ーー選手の協力も頼もしいですね。そのあたりの意識の共有はどうされているのですか?
西谷:まずは選手に話をしてその必要性を理解してもらっています。相模原市出身のキャプテン瀬沼 優司選手が中心となり、こういった部分もプロサッカー選手として自分たちの仕事だとという意識を持って取り組んでくれていると感じます。
選手も、サガミスタや地域の皆さんと直接触れ合うことで、自分たちが何かパワーを届けようとしていたけれど、結果として自分たちが元気をいただいて戻ってくることも多く、行ってよかったといった感想が多く聞かれます。直接触れあってのコミュニケーションはコロナ禍前からSC相模原が大切にしてきた取り組みであり、歴史です。今後チームがどれだけ成長していこうとも、こういった取り組みは今後も必ず続けていきたいです。
ーー地域密着についていろいろと考えていらっしゃるのがわかりました。他に、どんなことを見据えているのか教えてください。
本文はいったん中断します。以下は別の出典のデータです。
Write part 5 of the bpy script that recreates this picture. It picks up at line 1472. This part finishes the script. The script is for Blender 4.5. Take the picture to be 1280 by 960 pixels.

西谷:私たちはホームゲームにおいて「ENERGY FOOTBALL」というコンセプトを掲げていますが、日々の活動においては「 地元に必要な未来をつくる」というコンセプトのもと、「ジモトアイプロジェクト」を立ち上げ地元の社会課題解決への貢献に取り組んでいます。
例えば環境保全ですね。相模原市には豊かな自然環境があります。森林破壊を防ぐための取り組みというと、木を切らず苗を植えようなどとイメージするかもしれませんが、森のメンテナンスを行き届かせるという視点での環境保全もあります。森の循環が適切におこなわれず、滞ってしまうことで、台風や大雨をきっかけに土砂災害を引き起こしてしまうリスクがあるんです。
そこで、まず今年に入り相模原市と連携協定を結び、森の循環促進に関わる具体的な取り組みも少しずつ開始しているところです。先日も、サガミスタや選手、企業の方々と一緒に「つくいの森」へ行きました。
また、ホームゲーム開催時には未開封の余剰食品を回収したり、啓発活動をおこなうなど、フードドライブの取り組みも継続して実施しています。このように、「地元のソフトインフラ」の役割を担うべく、社会課題解決の貢献に向けても力を入れていきたいです。
ーーでは、最後に今シーズン終盤に向けてメッセージをお願いします。
西谷:最後のホームゲーム5試合は昇格に向けたブーストをかけられるよう、SC相模原をより一層応援いただくムーブメントをつくりたいと考えています。大きなことを成し遂げられるような情熱の渦をつくりたいです。
たくさんのサガミスタの皆さんがスタジアムへ訪れ、応援のパワーをチームに注いでいただき、チームはそれに応え、最後に皆で一緒に喜べる最高の瞬間をつくり出したいと思います!